Choose or Lose

Image shows the red and white stripes of an american flag.I’ve done it before. In basements, dirt-floored and shiny linoleum. In school gyms. In church spaces. This week I stayed home to vote.

Wait, what? 

Yes. In the state of Maryland, anyone with a valid registration can request an absentee ballot. It’s one of the ways voting is more accessible. Also, we have early voting stations so voters enjoy more flexibility to allot time from work or other obligations like childcare to cast their ballots. In the United States, as much as we tout a love of democracy and have no shortage of political news coverage, Election Day is not a work holiday. 

This year instead of waiting in long lines, asking for help adjusting the contrast or font size on the voting machine, or wondering where the line is to return my electronic voter card, I sat down at my kitchen table and opened up my official mailer. 

In my pajamas and holding my LED magnifier, I read through my ballot instructions at my own pace in peace and quiet. The dogs didn’t even bother me. Using a fine point black felt tipped marker, I filled in chosen ovals. I affixed postage to the return envelope and signed on the line to finish my ballot. Two days after mailing my ballot, I checked the status on the Maryland Board of Elections website. Ballot received. My voice, heard.

Voting has never been easier. 

Are you a registered voter, why or why not? If you are and you are American, did you vote in the mid-term elections? How was your experience? Tell me about it.

6 Comments Add yours

  1. We were gone during the first days of early voting. The day after we returned home, we voted at our local library. It is new and also serves the small, state college. There is lots of accessible parking. Brilliantly, they put all the accessible spaces, about 12 of them, in a row along the smooth, flat sidewalk. There are regular spaces that are closer, so those people who have permits but don’t need the wide spaces choose them. The accessible spaces are good for a person who has a visual impairment, as there is no crossed no of traffic. Inside is accessible. We waited in line for 15 minutes. There was no animosity shown to anyone by poll workers or other voters. It’s called integrity and respect.
    Thanks for asking about our experiences.

    1. Thanks for sharing your voter experience. It’s great to hear things ran smoothly for you.

  2. Typo…. there is no crossing of traffic.

  3. albert says:

    My Dear and I walked up the street to the nearby elementary school to vote. The line to check in and get a ballot curled around the gym, and I noticed two ladies with their helpers along the side wall, as if waiting for instructions about where to go. One had both eyes covered with black patches that could be lifted, like the flip-up sunglasses some baseball outfielders use. The other was seared next to her aluminum walker. I wondered what the procedure soul be for them. Both were elderly, one very much so. Soon a poll worker began to guide them through the curling line right up to the check-in table. The eye-patch lady moved very slowly, as if in pain. I wondered what motivated her to go through all this just to vote. Then I started to get anxious, because the line had stopped while these two were being attended to.
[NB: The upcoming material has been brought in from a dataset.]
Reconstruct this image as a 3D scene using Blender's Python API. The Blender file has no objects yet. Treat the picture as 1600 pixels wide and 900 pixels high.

I started feeling a bit claustrophobic, almost trapped in this place which was by now overcrowded and had become noisy because two other ladies had brought small children with them. Why didn’t these people vote early, I thought,nor by mail.

  4. albert says:

    . . . or by mail? They are slowing down the system, making it less easy for the rest of us.
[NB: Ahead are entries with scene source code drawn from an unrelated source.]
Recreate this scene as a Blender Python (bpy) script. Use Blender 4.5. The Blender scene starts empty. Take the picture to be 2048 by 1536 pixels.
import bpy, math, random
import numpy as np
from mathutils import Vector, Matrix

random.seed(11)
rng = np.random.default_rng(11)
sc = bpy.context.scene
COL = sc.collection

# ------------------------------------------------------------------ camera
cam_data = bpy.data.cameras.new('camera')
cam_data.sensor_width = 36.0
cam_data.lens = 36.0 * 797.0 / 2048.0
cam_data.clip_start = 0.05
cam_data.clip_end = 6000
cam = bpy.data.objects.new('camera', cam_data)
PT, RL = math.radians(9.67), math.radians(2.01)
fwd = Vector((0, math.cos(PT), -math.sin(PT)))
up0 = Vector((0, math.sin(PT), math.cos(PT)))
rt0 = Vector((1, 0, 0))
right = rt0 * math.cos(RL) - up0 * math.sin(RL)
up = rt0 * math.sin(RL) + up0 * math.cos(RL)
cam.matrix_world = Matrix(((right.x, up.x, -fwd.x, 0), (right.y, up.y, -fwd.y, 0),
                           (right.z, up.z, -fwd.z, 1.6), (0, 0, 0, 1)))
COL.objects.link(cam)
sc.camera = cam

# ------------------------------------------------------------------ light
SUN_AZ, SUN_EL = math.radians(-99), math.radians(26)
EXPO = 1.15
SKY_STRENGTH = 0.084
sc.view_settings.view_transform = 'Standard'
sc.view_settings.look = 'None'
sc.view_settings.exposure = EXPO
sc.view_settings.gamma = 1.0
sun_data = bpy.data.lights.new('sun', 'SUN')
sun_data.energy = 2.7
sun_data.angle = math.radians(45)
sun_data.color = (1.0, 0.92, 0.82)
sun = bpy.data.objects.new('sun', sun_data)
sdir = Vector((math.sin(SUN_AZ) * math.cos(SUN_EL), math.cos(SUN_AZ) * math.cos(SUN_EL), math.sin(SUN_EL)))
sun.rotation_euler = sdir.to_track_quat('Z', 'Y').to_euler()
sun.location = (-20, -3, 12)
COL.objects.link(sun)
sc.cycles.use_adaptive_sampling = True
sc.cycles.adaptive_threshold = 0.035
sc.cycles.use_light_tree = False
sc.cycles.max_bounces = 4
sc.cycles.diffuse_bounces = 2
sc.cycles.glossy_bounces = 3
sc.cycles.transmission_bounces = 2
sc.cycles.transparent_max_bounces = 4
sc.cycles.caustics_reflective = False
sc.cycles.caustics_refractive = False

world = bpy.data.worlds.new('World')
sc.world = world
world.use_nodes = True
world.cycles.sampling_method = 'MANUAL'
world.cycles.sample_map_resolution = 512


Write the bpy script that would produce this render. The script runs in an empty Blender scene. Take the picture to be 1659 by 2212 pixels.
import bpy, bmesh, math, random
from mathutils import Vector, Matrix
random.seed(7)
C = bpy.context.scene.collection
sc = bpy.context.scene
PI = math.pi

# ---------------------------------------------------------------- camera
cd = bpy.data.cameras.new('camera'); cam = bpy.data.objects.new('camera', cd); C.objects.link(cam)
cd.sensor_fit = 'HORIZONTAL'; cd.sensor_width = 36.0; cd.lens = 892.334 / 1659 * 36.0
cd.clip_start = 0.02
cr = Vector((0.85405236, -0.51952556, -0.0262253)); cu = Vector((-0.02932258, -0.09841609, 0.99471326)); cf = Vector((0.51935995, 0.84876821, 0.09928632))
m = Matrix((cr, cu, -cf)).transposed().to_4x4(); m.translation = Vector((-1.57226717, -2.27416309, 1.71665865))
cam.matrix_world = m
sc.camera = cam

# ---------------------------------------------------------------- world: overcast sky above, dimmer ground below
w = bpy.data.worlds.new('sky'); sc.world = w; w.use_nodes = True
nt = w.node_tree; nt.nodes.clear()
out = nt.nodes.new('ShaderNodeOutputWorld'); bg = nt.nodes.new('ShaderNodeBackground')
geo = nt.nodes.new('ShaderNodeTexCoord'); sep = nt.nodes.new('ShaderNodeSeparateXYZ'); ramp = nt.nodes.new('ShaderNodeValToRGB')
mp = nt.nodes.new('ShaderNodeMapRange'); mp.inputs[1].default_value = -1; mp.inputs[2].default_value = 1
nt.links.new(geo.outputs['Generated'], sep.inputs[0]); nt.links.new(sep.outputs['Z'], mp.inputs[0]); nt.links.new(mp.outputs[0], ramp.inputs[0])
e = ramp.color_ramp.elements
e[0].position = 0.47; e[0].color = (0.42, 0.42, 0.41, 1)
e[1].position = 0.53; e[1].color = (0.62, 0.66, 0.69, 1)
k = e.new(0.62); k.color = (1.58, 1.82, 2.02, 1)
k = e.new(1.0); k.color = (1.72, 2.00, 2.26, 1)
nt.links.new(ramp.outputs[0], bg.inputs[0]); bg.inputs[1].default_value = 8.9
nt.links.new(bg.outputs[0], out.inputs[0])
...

    That thought lasted only a few seconds, but I felt ashamed of it the rest of the day. The two elderly ladies had made a far larger and more significant effort to get to the polls and cast their ballot, than I ever in my life did. Same, I guessed for the young mothers, who could easily have excused themselves from voting because of the demands of child care. They taught me an important lesson. I should have waited for them outside and told them how proud of them I was, and how impressed. Instead we walked home in silence or half-hearted conversation. I was too embarrassed to tell about my momentary self-centered irritation

    1. Thank you for your reflections, Albert. There is a lot to unpack from your voting line wait.